En su homilía en la noche de Pascua el Papa invita a buscar una “respuesta no trivial” a las cuestiones que ponen en crisis la fe y la razón
Homilía del Santo Padre
Noche de vela es esta noche. No duerme el Señor, vela el Custodio de su pueblo, para hacerlo salir de la esclavitud y abrirle la senda de la libertad (cfr. Salmo 121).
El Señor vela y, con el poder de su amor, hace pasar al pueblo a través del Mar Rojo; y hace pasar a Jesús a través del abismo de la muerte y de los infiernos. Noche de vela fue esta para los discípulos y discípulas de Jesús. Noche de dolor y de miedo. Los hombres se quedaron encerrados en el cenáculo. Las mujeres, en cambio, al alba del día siguiente al sábado, fueron al sepulcro para ungir el cuerpo de Jesús. Su corazón estaba lleno de emoción, y se preguntaban: ¿Qué haremos para entrar? ¿Quién nos quitará la piedra del sepulcro? Pero he aquí la primera señal del acontecimiento: ¡la gran piedra ya había sido removida y la tumba estaba abierta!
Las mujeres fueron las primeras en ver esta gran señal: la tumba vacía; y fueron las primeras en entrar. Entrad en el sepulcro. Nos vendrá bien, en esta Noche de vela, detenernos a reflexionar en la experiencia de las discípulas de Jesús, que también nos toca a nosotros. Porque para eso estamos aquí: para entrar en el Misterio que Dios ha realizado con su vela de amor.
No se puede vivir la Pascua sin entrar en el misterio. No es un hecho intelectual, no es solo conocer, leer... Es más, ¡es mucho más! Entrar en el misterio significa capacidad de asombro, de contemplación; capacidad de escuchar el silencio y sentir el susurro de un hilo de silencio sonoro en el que Dios nos habla.
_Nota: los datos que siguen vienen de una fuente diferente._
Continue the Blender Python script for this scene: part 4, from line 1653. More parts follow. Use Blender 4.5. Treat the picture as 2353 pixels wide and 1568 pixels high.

Entrar en el misterio nos pide no tener miedo a la realidad: no encerrarse en sí mismos, no huir ante lo que no comprendemos, no cerrar los ojos a los problemas, no negarlos, ni eliminar las preguntas. Entrar en el misterio significa ir más allá de nuestra cómoda seguridad, más allá de la pereza y de la indiferencia que nos frenan, y ponerse a la búsqueda de la verdad, de la belleza y del amor, buscar un sentido que no se da por descontado, una respuesta no banal a las preguntas que ponen en crisis nuestra fe, nuestra fidelidad y nuestra razón.
Para entrar en el misterio hace falta humildad, la humildad de abajarse, de descender del pedestal de nuestro yo tan orgulloso, de nuestra presunción; la humildad de empequeñecerse, reconociendo lo que efectivamente somos: criaturas, con virtudes y defectos, pecadores necesitados de perdón. Para entrar en el misterio es necesario ese abajamiento que es impotencia, vaciamiento de las propias idolatrías... adoración. Sin adorar no se puede entrar en el misterio.
Las discípulas de Jesús velaron aquella noche con la Madre. Y Ella, la Virgen Madre, las ayudó a no perder la fe ni la esperanza. Así no quedaron prisioneras del miedo y del dolor, sino que, a las primeras luces del alba, salieron llevando en la mano sus ungüentos y con el corazón ungido de amor. Salieron y encontraron el sepulcro abierto. Y entraron. Velaron, salieron y entraron en el Misterio. Aprendamos de ellas a velar con Dios y con María, nuestra Madre, para entrar en el Misterio que nos hace pasar de la muerte a la vida.